■ **Your objective**:
Repeat exactly, please, the lines that begin at the start of the listing and end at the line holding "fence('low_railing_fence', 'thin see-through".
— BEGIN —
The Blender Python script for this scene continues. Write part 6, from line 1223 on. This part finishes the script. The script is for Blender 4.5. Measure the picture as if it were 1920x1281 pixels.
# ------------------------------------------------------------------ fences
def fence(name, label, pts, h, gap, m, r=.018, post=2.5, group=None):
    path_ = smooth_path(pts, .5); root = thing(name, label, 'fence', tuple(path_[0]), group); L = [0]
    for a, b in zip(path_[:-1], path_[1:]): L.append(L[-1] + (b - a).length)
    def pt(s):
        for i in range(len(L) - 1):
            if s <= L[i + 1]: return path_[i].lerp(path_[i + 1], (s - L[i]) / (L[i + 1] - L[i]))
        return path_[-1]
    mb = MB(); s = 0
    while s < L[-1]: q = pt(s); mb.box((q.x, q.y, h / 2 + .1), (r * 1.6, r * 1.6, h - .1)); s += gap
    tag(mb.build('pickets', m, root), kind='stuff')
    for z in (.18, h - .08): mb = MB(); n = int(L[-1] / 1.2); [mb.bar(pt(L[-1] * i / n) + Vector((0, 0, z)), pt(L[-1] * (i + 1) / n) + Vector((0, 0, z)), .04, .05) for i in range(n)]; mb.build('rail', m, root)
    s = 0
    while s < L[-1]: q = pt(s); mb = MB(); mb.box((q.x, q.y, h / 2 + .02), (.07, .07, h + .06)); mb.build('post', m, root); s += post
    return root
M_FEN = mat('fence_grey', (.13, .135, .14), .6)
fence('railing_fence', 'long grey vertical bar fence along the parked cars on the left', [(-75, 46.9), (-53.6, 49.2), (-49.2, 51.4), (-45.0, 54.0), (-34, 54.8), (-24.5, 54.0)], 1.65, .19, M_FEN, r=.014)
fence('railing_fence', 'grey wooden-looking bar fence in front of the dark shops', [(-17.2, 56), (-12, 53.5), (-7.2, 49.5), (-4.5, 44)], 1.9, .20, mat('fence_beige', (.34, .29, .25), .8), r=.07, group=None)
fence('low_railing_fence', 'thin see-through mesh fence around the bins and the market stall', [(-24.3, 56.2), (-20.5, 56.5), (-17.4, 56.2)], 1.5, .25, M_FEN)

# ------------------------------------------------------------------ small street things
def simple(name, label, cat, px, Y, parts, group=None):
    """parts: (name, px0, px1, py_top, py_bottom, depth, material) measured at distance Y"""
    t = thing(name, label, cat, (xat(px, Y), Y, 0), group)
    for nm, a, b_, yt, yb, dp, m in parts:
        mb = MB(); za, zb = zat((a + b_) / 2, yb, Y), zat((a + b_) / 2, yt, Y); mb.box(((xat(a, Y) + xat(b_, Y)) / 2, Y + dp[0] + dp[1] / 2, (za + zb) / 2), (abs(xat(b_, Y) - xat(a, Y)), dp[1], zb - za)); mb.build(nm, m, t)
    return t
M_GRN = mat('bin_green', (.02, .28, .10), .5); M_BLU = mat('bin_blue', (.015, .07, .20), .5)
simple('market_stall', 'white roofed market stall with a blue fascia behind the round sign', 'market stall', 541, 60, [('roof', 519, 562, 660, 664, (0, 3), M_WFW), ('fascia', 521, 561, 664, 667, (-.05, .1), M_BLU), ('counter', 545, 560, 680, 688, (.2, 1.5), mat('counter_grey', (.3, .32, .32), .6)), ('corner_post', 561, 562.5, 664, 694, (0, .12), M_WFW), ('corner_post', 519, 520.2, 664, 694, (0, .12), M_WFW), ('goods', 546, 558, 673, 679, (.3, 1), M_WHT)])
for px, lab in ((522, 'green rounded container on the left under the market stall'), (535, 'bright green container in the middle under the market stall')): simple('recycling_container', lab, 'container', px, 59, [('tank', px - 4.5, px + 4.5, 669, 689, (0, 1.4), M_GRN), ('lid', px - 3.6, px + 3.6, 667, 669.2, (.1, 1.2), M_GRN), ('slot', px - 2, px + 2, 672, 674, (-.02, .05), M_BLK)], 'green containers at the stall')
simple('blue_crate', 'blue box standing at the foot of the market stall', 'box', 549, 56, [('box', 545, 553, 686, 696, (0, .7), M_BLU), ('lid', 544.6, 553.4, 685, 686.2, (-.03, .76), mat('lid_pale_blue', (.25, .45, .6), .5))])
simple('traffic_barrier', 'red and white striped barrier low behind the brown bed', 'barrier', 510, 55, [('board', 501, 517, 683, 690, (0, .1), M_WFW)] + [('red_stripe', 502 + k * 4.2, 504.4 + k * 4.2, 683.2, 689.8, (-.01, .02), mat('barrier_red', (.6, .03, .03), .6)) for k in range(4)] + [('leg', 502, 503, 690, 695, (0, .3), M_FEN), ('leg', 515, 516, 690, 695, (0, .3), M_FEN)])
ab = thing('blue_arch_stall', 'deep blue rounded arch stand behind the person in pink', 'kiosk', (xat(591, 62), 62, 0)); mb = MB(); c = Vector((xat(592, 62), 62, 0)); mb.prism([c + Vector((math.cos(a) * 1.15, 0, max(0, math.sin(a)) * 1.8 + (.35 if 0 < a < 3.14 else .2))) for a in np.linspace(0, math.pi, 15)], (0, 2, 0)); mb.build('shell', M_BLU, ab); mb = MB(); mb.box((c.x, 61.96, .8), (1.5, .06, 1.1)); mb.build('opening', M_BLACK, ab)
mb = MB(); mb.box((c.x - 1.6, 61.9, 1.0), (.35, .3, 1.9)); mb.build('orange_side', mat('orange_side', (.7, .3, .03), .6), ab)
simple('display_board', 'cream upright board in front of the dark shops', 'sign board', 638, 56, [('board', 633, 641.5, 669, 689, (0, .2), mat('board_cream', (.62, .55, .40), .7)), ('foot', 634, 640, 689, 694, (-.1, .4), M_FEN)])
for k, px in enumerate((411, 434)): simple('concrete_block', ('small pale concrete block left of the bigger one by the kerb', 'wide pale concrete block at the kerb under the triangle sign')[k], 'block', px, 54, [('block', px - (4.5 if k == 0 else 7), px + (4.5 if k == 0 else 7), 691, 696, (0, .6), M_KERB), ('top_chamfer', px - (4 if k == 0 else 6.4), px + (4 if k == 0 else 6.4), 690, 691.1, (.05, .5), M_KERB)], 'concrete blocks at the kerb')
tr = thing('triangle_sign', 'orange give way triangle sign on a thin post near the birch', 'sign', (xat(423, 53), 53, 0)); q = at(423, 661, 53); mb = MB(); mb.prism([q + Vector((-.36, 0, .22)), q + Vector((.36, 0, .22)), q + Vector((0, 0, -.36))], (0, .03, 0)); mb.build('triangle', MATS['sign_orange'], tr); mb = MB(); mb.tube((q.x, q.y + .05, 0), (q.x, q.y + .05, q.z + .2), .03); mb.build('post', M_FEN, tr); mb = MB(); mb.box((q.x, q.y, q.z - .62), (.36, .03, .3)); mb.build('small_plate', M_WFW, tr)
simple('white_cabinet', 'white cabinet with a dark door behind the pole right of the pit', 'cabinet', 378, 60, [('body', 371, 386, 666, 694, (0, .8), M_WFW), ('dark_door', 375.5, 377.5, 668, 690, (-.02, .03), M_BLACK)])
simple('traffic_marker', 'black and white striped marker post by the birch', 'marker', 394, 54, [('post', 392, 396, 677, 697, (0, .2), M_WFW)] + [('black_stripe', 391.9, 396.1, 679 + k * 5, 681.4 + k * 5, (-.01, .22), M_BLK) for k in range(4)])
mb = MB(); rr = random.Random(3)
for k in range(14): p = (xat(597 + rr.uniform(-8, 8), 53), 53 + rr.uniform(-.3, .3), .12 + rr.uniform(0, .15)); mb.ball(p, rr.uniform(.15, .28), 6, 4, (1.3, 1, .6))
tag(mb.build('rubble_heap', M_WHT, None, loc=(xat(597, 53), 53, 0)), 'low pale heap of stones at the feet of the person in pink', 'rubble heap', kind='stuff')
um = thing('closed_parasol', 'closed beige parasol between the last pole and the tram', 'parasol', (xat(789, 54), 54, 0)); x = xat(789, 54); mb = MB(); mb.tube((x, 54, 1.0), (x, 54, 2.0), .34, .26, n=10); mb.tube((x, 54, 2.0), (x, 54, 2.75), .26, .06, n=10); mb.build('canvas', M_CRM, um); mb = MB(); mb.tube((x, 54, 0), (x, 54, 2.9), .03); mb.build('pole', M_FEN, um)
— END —
■ **Written solution**:
The Blender Python script for this scene continues. Write part 6, from line 1223 on. This part finishes the script. The script is for Blender 4.5. Measure the picture as if it were 1920x1281 pixels.
# ------------------------------------------------------------------ fences
def fence(name, label, pts, h, gap, m, r=.018, post=2.5, group=None):
    path_ = smooth_path(pts, .5); root = thing(name, label, 'fence', tuple(path_[0]), group); L = [0]
    for a, b in zip(path_[:-1], path_[1:]): L.append(L[-1] + (b - a).length)
    def pt(s):
        for i in range(len(L) - 1):
            if s <= L[i + 1]: return path_[i].lerp(path_[i + 1], (s - L[i]) / (L[i + 1] - L[i]))
        return path_[-1]
    mb = MB(); s = 0
    while s < L[-1]: q = pt(s); mb.box((q.x, q.y, h / 2 + .1), (r * 1.6, r * 1.6, h - .1)); s += gap
    tag(mb.build('pickets', m, root), kind='stuff')
    for z in (.18, h - .08): mb = MB(); n = int(L[-1] / 1.2); [mb.bar(pt(L[-1] * i / n) + Vector((0, 0, z)), pt(L[-1] * (i + 1) / n) + Vector((0, 0, z)), .04, .05) for i in range(n)]; mb.build('rail', m, root)
    s = 0
    while s < L[-1]: q = pt(s); mb = MB(); mb.box((q.x, q.y, h / 2 + .02), (.07, .07, h + .06)); mb.build('post', m, root); s += post
    return root
M_FEN = mat('fence_grey', (.13, .135, .14), .6)
fence('railing_fence', 'long grey vertical bar fence along the parked cars on the left', [(-75, 46.9), (-53.6, 49.2), (-49.2, 51.4), (-45.0, 54.0), (-34, 54.8), (-24.5, 54.0)], 1.65, .19, M_FEN, r=.014)
fence('railing_fence', 'grey wooden-looking bar fence in front of the dark shops', [(-17.2, 56), (-12, 53.5), (-7.2, 49.5), (-4.5, 44)], 1.9, .20, mat('fence_beige', (.34, .29, .25), .8), r=.07, group=None)
fence('low_railing_fence', 'thin see-through mesh fence around the bins and the market stall', [(-24.3, 56.2), (-20.5, 56.5), (-17.4, 56.2)], 1.5, .25, M_FEN)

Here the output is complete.